:: EXERCISE OBJECTIVE ::
Transcribe each line exactly.

begin

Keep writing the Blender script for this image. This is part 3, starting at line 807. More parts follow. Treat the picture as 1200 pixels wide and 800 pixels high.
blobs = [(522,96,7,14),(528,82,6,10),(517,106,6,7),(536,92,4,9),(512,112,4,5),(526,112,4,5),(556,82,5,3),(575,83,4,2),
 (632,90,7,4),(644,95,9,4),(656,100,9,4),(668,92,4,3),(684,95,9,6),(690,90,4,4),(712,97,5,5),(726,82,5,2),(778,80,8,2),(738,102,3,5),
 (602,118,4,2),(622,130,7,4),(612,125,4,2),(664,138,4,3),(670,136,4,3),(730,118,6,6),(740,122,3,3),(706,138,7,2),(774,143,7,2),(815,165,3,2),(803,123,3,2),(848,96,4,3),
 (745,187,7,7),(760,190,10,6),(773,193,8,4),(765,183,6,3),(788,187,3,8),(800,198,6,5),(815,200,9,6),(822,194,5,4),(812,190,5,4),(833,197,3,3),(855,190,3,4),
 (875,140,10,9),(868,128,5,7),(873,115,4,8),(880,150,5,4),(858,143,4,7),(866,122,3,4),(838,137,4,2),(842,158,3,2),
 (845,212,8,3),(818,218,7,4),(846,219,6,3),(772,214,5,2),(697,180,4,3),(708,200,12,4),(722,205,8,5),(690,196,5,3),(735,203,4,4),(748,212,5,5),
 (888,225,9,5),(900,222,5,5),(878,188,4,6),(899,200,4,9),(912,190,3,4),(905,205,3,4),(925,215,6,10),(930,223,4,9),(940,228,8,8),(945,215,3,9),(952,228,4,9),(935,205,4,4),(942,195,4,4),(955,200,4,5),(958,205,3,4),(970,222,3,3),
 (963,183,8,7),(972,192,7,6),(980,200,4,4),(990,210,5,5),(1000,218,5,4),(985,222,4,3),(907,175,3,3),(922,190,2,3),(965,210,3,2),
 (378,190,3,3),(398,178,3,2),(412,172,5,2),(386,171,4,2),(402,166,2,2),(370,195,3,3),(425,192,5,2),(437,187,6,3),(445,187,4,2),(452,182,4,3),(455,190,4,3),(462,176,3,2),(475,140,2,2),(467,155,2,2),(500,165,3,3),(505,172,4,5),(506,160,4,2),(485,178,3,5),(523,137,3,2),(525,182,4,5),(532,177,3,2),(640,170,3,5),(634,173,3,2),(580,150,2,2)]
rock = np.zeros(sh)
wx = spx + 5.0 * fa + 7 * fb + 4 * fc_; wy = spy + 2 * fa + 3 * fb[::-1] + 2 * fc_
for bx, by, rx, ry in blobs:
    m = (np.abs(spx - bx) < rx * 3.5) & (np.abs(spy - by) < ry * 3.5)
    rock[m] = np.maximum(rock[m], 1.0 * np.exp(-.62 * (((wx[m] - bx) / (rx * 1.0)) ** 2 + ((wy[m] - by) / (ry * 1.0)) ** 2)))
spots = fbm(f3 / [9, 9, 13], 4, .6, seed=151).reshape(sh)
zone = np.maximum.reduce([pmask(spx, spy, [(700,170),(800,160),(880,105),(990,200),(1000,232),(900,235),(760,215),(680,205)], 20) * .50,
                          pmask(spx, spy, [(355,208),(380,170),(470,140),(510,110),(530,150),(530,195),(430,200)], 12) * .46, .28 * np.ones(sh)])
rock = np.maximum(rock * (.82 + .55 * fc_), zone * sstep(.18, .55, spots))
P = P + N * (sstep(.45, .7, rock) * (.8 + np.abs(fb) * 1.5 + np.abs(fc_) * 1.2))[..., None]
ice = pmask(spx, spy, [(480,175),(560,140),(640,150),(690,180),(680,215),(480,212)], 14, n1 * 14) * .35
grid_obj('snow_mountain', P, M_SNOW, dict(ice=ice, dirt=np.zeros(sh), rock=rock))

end

:: SOLUTION TO THE PROBLEM ::
Keep writing the Blender script for this image. This is part 3, starting at line 807. More parts follow. Treat the picture as 1200 pixels wide and 800 pixels high.
blobs = [(522,96,7,14),(528,82,6,10),(517,106,6,7),(536,92,4,9),(512,112,4,5),(526,112,4,5),(556,82,5,3),(575,83,4,2),
 (632,90,7,4),(644,95,9,4),(656,100,9,4),(668,92,4,3),(684,95,9,6),(690,90,4,4),(712,97,5,5),(726,82,5,2),(778,80,8,2),(738,102,3,5),
 (602,118,4,2),(622,130,7,4),(612,125,4,2),(664,138,4,3),(670,136,4,3),(730,118,6,6),(740,122,3,3),(706,138,7,2),(774,143,7,2),(815,165,3,2),(803,123,3,2),(848,96,4,3),
 (745,187,7,7),(760,190,10,6),(773,193,8,4),(765,183,6,3),(788,187,3,8),(800,198,6,5),(815,200,9,6),(822,194,5,4),(812,190,5,4),(833,197,3,3),(855,190,3,4),
 (875,140,10,9),(868,128,5,7),(873,115,4,8),(880,150,5,4),(858,143,4,7),(866,122,3,4),(838,137,4,2),(842,158,3,2),
 (845,212,8,3),(818,218,7,4),(846,219,6,3),(772,214,5,2),(697,180,4,3),(708,200,12,4),(722,205,8,5),(690,196,5,3),(735,203,4,4),(748,212,5,5),
 (888,225,9,5),(900,222,5,5),(878,188,4,6),(899,200,4,9),(912,190,3,4),(905,205,3,4),(925,215,6,10),(930,223,4,9),(940,228,8,8),(945,215,3,9),(952,228,4,9),(935,205,4,4),(942,195,4,4),(955,200,4,5),(958,205,3,4),(970,222,3,3),
 (963,183,8,7),(972,192,7,6),(980,200,4,4),(990,210,5,5),(1000,218,5,4),(985,222,4,3),(907,175,3,3),(922,190,2,3),(965,210,3,2),
 (378,190,3,3),(398,178,3,2),(412,172,5,2),(386,171,4,2),(402,166,2,2),(370,195,3,3),(425,192,5,2),(437,187,6,3),(445,187,4,2),(452,182,4,3),(455,190,4,3),(462,176,3,2),(475,140,2,2),(467,155,2,2),(500,165,3,3),(505,172,4,5),(506,160,4,2),(485,178,3,5),(523,137,3,2),(525,182,4,5),(532,177,3,2),(640,170,3,5),(634,173,3,2),(580,150,2,2)]
rock = np.zeros(sh)
wx = spx + 5.0 * fa + 7 * fb + 4 * fc_; wy = spy + 2 * fa + 3 * fb[::-1] + 2 * fc_
for bx, by, rx, ry in blobs:
    m = (np.abs(spx - bx) < rx * 3.5) & (np.abs(spy - by) < ry * 3.5)
    rock[m] = np.maximum(rock[m], 1.0 * np.exp(-.62 * (((wx[m] - bx) / (rx * 1.0)) ** 2 + ((wy[m] - by) / (ry * 1.0)) ** 2)))
spots = fbm(f3 / [9, 9, 13], 4, .6, seed=151).reshape(sh)
zone = np.maximum.reduce([pmask(spx, spy, [(700,170),(800,160),(880,105),(990,200),(1000,232),(900,235),(760,215),(680,205)], 20) * .50,
                          pmask(spx, spy, [(355,208),(380,170),(470,140),(510,110),(530,150),(530,195),(430,200)], 12) * .46, .28 * np.ones(sh)])
rock = np.maximum(rock * (.82 + .55 * fc_), zone * sstep(.18, .55, spots))
P = P + N * (sstep(.45, .7, rock) * (.8 + np.abs(fb) * 1.5 + np.abs(fc_) * 1.2))[..., None]
ice = pmask(spx, spy, [(480,175),(560,140),(640,150),(690,180),(680,215),(480,212)], 14, n1 * 14) * .35
grid_obj('snow_mountain', P, M_SNOW, dict(ice=ice, dirt=np.zeros(sh), rock=rock))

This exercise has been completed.